WORK TO BE COMPLETED -> Write out the records word for word, with no pictures.

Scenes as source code
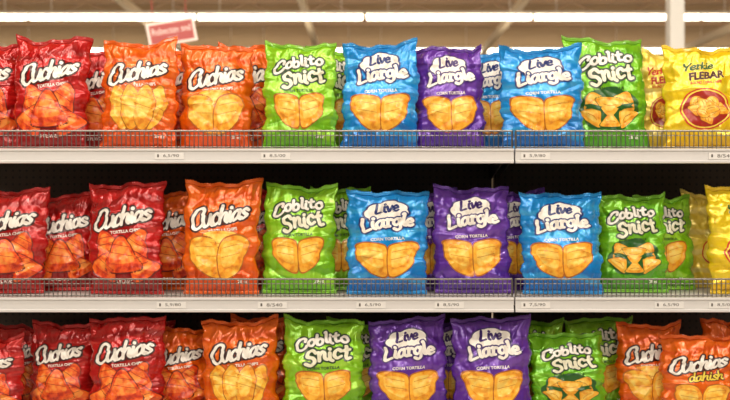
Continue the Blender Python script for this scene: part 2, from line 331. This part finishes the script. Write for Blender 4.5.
# ---------------------------------------------------------------- bag surface
class Bag:
    def __init__(s,W,H,seed,shear):
        s.W,s.H,s.shear=W,H,shear
        r=np.random.RandomState(seed); s.T0=0.044*r.uniform(0.92,1.06)
        s.seal=0.013
        s.lay=[]
        for lam,amp in ((0.20,0.0066),(0.14,0.0050),(0.09,0.0036),(0.058,0.0020),(0.038,0.0011)):
            a=r.uniform(0,math.pi); k=math.pi/lam
            s.lay.append((k*math.cos(a),k*math.sin(a),r.uniform(0,6.28),amp*r.uniform(.8,1.2),r.uniform(0,6.28),r.uniform(0,6.28),k*0.55))
        s.ph=r.uniform(0,6.28,16); s.rr=r.uniform(0.7,1.3,16)
        s.tp=r.uniform(-0.04,0.05); s.bend=r.uniform(-0.006,0.006); s.tilt=r.uniform(-0.010,0.010)
        s.folds=[]
        for k in range(42):
            edge=r.rand()
            if edge<0.32: u0,v0,an=r.uniform(-.9,.9),r.uniform(.80,.97),math.pi/2+r.uniform(-.6,.6)
            elif edge<0.50: u0,v0,an=r.uniform(-.9,.9),r.uniform(.03,.15),math.pi/2+r.uniform(-.6,.6)
            elif edge<0.88:
                sg=r.choice([-1,1]); u0,v0,an=sg*r.uniform(.6,.95),r.uniform(.12,.88),r.uniform(-.7,.7)
            else: u0,v0,an=r.uniform(-.6,.6),r.uniform(.2,.8),r.uniform(0,math.pi)
            s.folds.append((u0,v0,an,r.uniform(.03,.085),r.uniform(-1,1)*(0.0100 if edge<.88 else 0.006)))
    def F(s,x,z):
        t=0
        for kx,kz,p,a,w1,w2,kw in s.lay:
            ph=kx*x+kz*z+p+1.3*np.sin(kw*z+w1)+1.3*np.sin(kw*x+w2)
            t=t+a*(np.abs(np.sin(ph))-0.6)
        return t
    def P(s,u,v,side=1.0):
        ph,rr=s.ph,s.rr
        vc=np.clip(v,0,1); vs=vc**0.88
        g=np.clip(4*vs*(1-vs),0,1)**0.52
        au=np.abs(u)
        sd=np.clip(1-au**2.3,0,1)**0.60
        sg=np.sign(u)
        wob=0.0048*np.sin(v*15*rr[0]+ph[0]+sg*2)+0.0040*np.sin(v*33*rr[1]+ph[1]+sg)+0.0032*np.abs(np.sin(v*41*rr[8]+ph[9]-sg))
        pin=np.exp(-((v-0.90)/0.07)**2)+0.8*np.exp(-((v-0.08)/0.06)**2)
        hw=s.W/2*(1.0-0.050*g**1.3-0.030*pin)*(1+s.tp*(v-0.6))+wob*g
        x=hw*u
        z=s.seal+v*(s.H-2*s.seal)
        top=np.exp(-(1-np.clip(v,-1,1.0))/0.12)
        z=z+top*(0.011*np.abs(u)**3-0.006+s.tilt*u+0.0052*np.sin(u*3.1*rr[2]+ph[2])+0.0030*np.sin(u*8+ph[3])+0.0015*np.sin(u*19+ph[10]))
        c=(0.014*np.sin(u*3.4*rr[3]+ph[4])+0.007*np.sin(u*8.5*rr[4]+ph[5]))*top
        c=c+0.009*np.sin(v*6*rr[5]+ph[6])*au**2*np.clip(4*vc*(1-vc),0,1)
        T=s.T0*g*sd
        e=np.clip(sd*1.25,0,1)*np.clip(g*1.4,0,1)
        wr=s.F(x+(0.5 if side<0 else 0),z)*e
        for u0,v0,an,ln,am in s.folds:
            dx=(u-u0)*s.W/2; dz=(v-v0)*s.H
            al=dx*math.cos(an)+dz*math.sin(an); pe=-dx*math.sin(an)+dz*math.cos(an)
            wr=wr+am*np.exp(-np.abs(pe)/0.0080)*np.exp(-(al/ln)**2)*e
        pl=(np.abs(np.sin(u*9*rr[6]+ph[7]+1.4*np.sin(v*9)))-0.5)*0.0120*(np.exp(-(1-vc)/0.13)+0.8*np.exp(-vc/0.10))*np.clip(g*2.2,0,1)*np.clip(sd*1.3,0,1)
        pg=(np.abs(np.sin(v*17*rr[7]+ph[8]+2.0*u*np.sin(ph[11]+v*7)))-0.5)*0.0105*np.exp(-(1-au)/0.17)*np.clip(sd*1.6,0,1)*np.clip(g*1.3,0,1)
        th=np.maximum(T+wr+pl+pg, 0.0008*np.clip(sd*3,0,1))
        if side>0: th=np.minimum(th,0.066)
        y=c-side*th*(1.0 if side>0 else 0.70)
        return np.stack([x+s.shear*z+s.bend*4*vc*(1-vc),y,z],-1)
    def grids(s):
        U,V=np.meshgrid(US,VS); s.A=s.P(U,V,1.0); s.B=s.P(U,V,-1.0); s.U,s.V=U,V
    def on(s,u,v,off):
        fu=np.interp(u,US,np.arange(NU)); fv=np.interp(v,VS,np.arange(NV))
        i=np.clip(fu.astype(int),0,NU-2); j=np.clip(fv.astype(int),0,NV-2); a=(fu-i)[:,None]; b=(fv-j)[:,None]
        A=s.A
        p=A[j,i]*(1-a)*(1-b)+A[j,i+1]*a*(1-b)+A[j+1,i]*(1-a)*b+A[j+1,i+1]*a*b
        p[:,1]-=off; return p

def mesh_from(name,V,Fc,mats,fm=None,uv=None):
    me=bpy.data.meshes.new(name); me.from_pydata([tuple(p) for p in V],[],Fc)
    for m in mats: me.materials.append(m)
    if fm is not None: me.polygons.foreach_set('material_index',fm)
    me.polygons.foreach_set('use_smooth',[True]*len(me.polygons))
    if uv is not None:
        l=me.uv_layers.new(name='UVMap'); idx=np.zeros(len(me.loops),int); me.loops.foreach_get('vertex_index',idx)
        l.data.foreach_set('uv',np.asarray(uv)[idx].astype(np.float32).ravel())
    me.update(); return me
def obj(name,me,parent=None,**kw):
    o=bpy.data.objects.new(name,me); coll.objects.link(o)
    if parent: o.parent=parent
    for k,v in kw.items(): o[k]=v
    return o
ia=np.arange(NU*NV).reshape(NV,NU); ib=ia.copy()
inner=np.zeros((NV,NU),bool); inner[1:-1,1:-1]=True
ib[inner]=NU*NV+np.arange(inner.sum())
BF=[]
for j in range(NV-1):
    for i in range(NU-1):
        BF.append((int(ia[j,i]),int(ia[j,i+1]),int(ia[j+1,i+1]),int(ia[j+1,i])))
        BF.append((int(ib[j,i]),int(ib[j+1,i]),int(ib[j+1,i+1]),int(ib[j,i+1])))
def body_mesh(b,mat):
    V=np.concatenate([b.A.reshape(-1,3),b.B[inner]]); q=np.stack([b.U,b.V],-1); uv=np.concatenate([q.reshape(-1,2),q[inner]])*[0.5,1]+[0.5,0]
    return mesh_from('chip_bag',V,BF,[mat],uv=uv)
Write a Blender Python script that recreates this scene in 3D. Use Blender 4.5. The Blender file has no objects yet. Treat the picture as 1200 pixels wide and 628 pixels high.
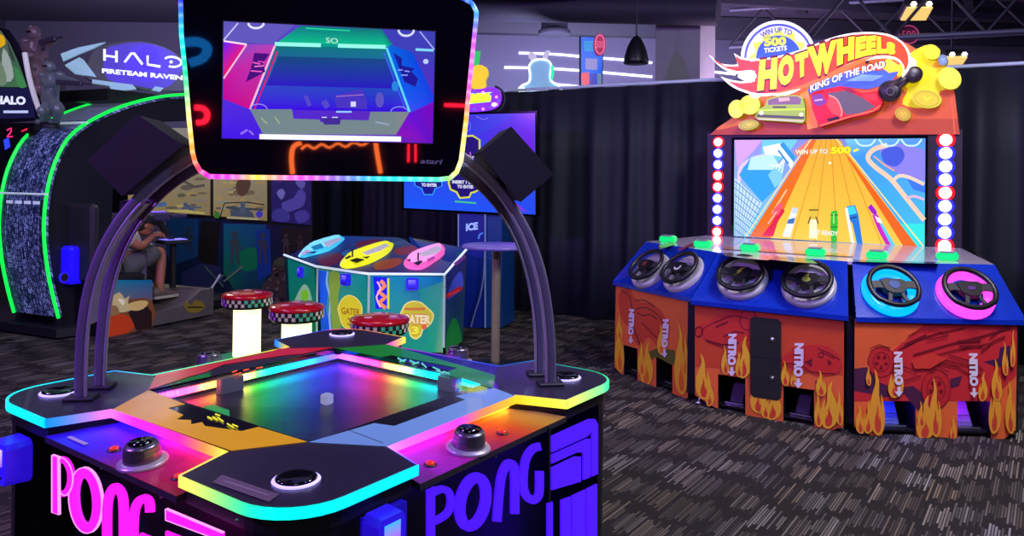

SOLUTION TO THIS TASK ->
Continue the Blender Python script for this scene: part 2, from line 331. This part finishes the script. Write for Blender 4.5.
# ---------------------------------------------------------------- bag surface
class Bag:
    def __init__(s,W,H,seed,shear):
        s.W,s.H,s.shear=W,H,shear
        r=np.random.RandomState(seed); s.T0=0.044*r.uniform(0.92,1.06)
        s.seal=0.013
        s.lay=[]
        for lam,amp in ((0.20,0.0066),(0.14,0.0050),(0.09,0.0036),(0.058,0.0020),(0.038,0.0011)):
            a=r.uniform(0,math.pi); k=math.pi/lam
            s.lay.append((k*math.cos(a),k*math.sin(a),r.uniform(0,6.28),amp*r.uniform(.8,1.2),r.uniform(0,6.28),r.uniform(0,6.28),k*0.55))
        s.ph=r.uniform(0,6.28,16); s.rr=r.uniform(0.7,1.3,16)
        s.tp=r.uniform(-0.04,0.05); s.bend=r.uniform(-0.006,0.006); s.tilt=r.uniform(-0.010,0.010)
        s.folds=[]
        for k in range(42):
            edge=r.rand()
            if edge<0.32: u0,v0,an=r.uniform(-.9,.9),r.uniform(.80,.97),math.pi/2+r.uniform(-.6,.6)
            elif edge<0.50: u0,v0,an=r.uniform(-.9,.9),r.uniform(.03,.15),math.pi/2+r.uniform(-.6,.6)
            elif edge<0.88:
                sg=r.choice([-1,1]); u0,v0,an=sg*r.uniform(.6,.95),r.uniform(.12,.88),r.uniform(-.7,.7)
            else: u0,v0,an=r.uniform(-.6,.6),r.uniform(.2,.8),r.uniform(0,math.pi)
            s.folds.append((u0,v0,an,r.uniform(.03,.085),r.uniform(-1,1)*(0.0100 if edge<.88 else 0.006)))
    def F(s,x,z):
        t=0
        for kx,kz,p,a,w1,w2,kw in s.lay:
            ph=kx*x+kz*z+p+1.3*np.sin(kw*z+w1)+1.3*np.sin(kw*x+w2)
            t=t+a*(np.abs(np.sin(ph))-0.6)
        return t
    def P(s,u,v,side=1.0):
        ph,rr=s.ph,s.rr
        vc=np.clip(v,0,1); vs=vc**0.88
        g=np.clip(4*vs*(1-vs),0,1)**0.52
        au=np.abs(u)
        sd=np.clip(1-au**2.3,0,1)**0.60
        sg=np.sign(u)
        wob=0.0048*np.sin(v*15*rr[0]+ph[0]+sg*2)+0.0040*np.sin(v*33*rr[1]+ph[1]+sg)+0.0032*np.abs(np.sin(v*41*rr[8]+ph[9]-sg))
        pin=np.exp(-((v-0.90)/0.07)**2)+0.8*np.exp(-((v-0.08)/0.06)**2)
        hw=s.W/2*(1.0-0.050*g**1.3-0.030*pin)*(1+s.tp*(v-0.6))+wob*g
        x=hw*u
        z=s.seal+v*(s.H-2*s.seal)
        top=np.exp(-(1-np.clip(v,-1,1.0))/0.12)
        z=z+top*(0.011*np.abs(u)**3-0.006+s.tilt*u+0.0052*np.sin(u*3.1*rr[2]+ph[2])+0.0030*np.sin(u*8+ph[3])+0.0015*np.sin(u*19+ph[10]))
        c=(0.014*np.sin(u*3.4*rr[3]+ph[4])+0.007*np.sin(u*8.5*rr[4]+ph[5]))*top
        c=c+0.009*np.sin(v*6*rr[5]+ph[6])*au**2*np.clip(4*vc*(1-vc),0,1)
        T=s.T0*g*sd
        e=np.clip(sd*1.25,0,1)*np.clip(g*1.4,0,1)
        wr=s.F(x+(0.5 if side<0 else 0),z)*e
        for u0,v0,an,ln,am in s.folds:
            dx=(u-u0)*s.W/2; dz=(v-v0)*s.H
            al=dx*math.cos(an)+dz*math.sin(an); pe=-dx*math.sin(an)+dz*math.cos(an)
            wr=wr+am*np.exp(-np.abs(pe)/0.0080)*np.exp(-(al/ln)**2)*e
        pl=(np.abs(np.sin(u*9*rr[6]+ph[7]+1.4*np.sin(v*9)))-0.5)*0.0120*(np.exp(-(1-vc)/0.13)+0.8*np.exp(-vc/0.10))*np.clip(g*2.2,0,1)*np.clip(sd*1.3,0,1)
        pg=(np.abs(np.sin(v*17*rr[7]+ph[8]+2.0*u*np.sin(ph[11]+v*7)))-0.5)*0.0105*np.exp(-(1-au)/0.17)*np.clip(sd*1.6,0,1)*np.clip(g*1.3,0,1)
        th=np.maximum(T+wr+pl+pg, 0.0008*np.clip(sd*3,0,1))
        if side>0: th=np.minimum(th,0.066)
        y=c-side*th*(1.0 if side>0 else 0.70)
        return np.stack([x+s.shear*z+s.bend*4*vc*(1-vc),y,z],-1)
    def grids(s):
        U,V=np.meshgrid(US,VS); s.A=s.P(U,V,1.0); s.B=s.P(U,V,-1.0); s.U,s.V=U,V
    def on(s,u,v,off):
        fu=np.interp(u,US,np.arange(NU)); fv=np.interp(v,VS,np.arange(NV))
        i=np.clip(fu.astype(int),0,NU-2); j=np.clip(fv.astype(int),0,NV-2); a=(fu-i)[:,None]; b=(fv-j)[:,None]
        A=s.A
        p=A[j,i]*(1-a)*(1-b)+A[j,i+1]*a*(1-b)+A[j+1,i]*(1-a)*b+A[j+1,i+1]*a*b
        p[:,1]-=off; return p

def mesh_from(name,V,Fc,mats,fm=None,uv=None):
    me=bpy.data.meshes.new(name); me.from_pydata([tuple(p) for p in V],[],Fc)
    for m in mats: me.materials.append(m)
    if fm is not None: me.polygons.foreach_set('material_index',fm)
    me.polygons.foreach_set('use_smooth',[True]*len(me.polygons))
    if uv is not None:
        l=me.uv_layers.new(name='UVMap'); idx=np.zeros(len(me.loops),int); me.loops.foreach_get('vertex_index',idx)
        l.data.foreach_set('uv',np.asarray(uv)[idx].astype(np.float32).ravel())
    me.update(); return me
def obj(name,me,parent=None,**kw):
    o=bpy.data.objects.new(name,me); coll.objects.link(o)
    if parent: o.parent=parent
    for k,v in kw.items(): o[k]=v
    return o
ia=np.arange(NU*NV).reshape(NV,NU); ib=ia.copy()
inner=np.zeros((NV,NU),bool); inner[1:-1,1:-1]=True
ib[inner]=NU*NV+np.arange(inner.sum())
BF=[]
for j in range(NV-1):
    for i in range(NU-1):
        BF.append((int(ia[j,i]),int(ia[j,i+1]),int(ia[j+1,i+1]),int(ia[j+1,i])))
        BF.append((int(ib[j,i]),int(ib[j+1,i]),int(ib[j+1,i+1]),int(ib[j,i+1])))
def body_mesh(b,mat):
    V=np.concatenate([b.A.reshape(-1,3),b.B[inner]]); q=np.stack([b.U,b.V],-1); uv=np.concatenate([q.reshape(-1,2),q[inner]])*[0.5,1]+[0.5,0]
    return mesh_from('chip_bag',V,BF,[mat],uv=uv)
Write a Blender Python script that recreates this scene in 3D. Use Blender 4.5. The Blender file has no objects yet. Treat the picture as 1200 pixels wide and 628 pixels high.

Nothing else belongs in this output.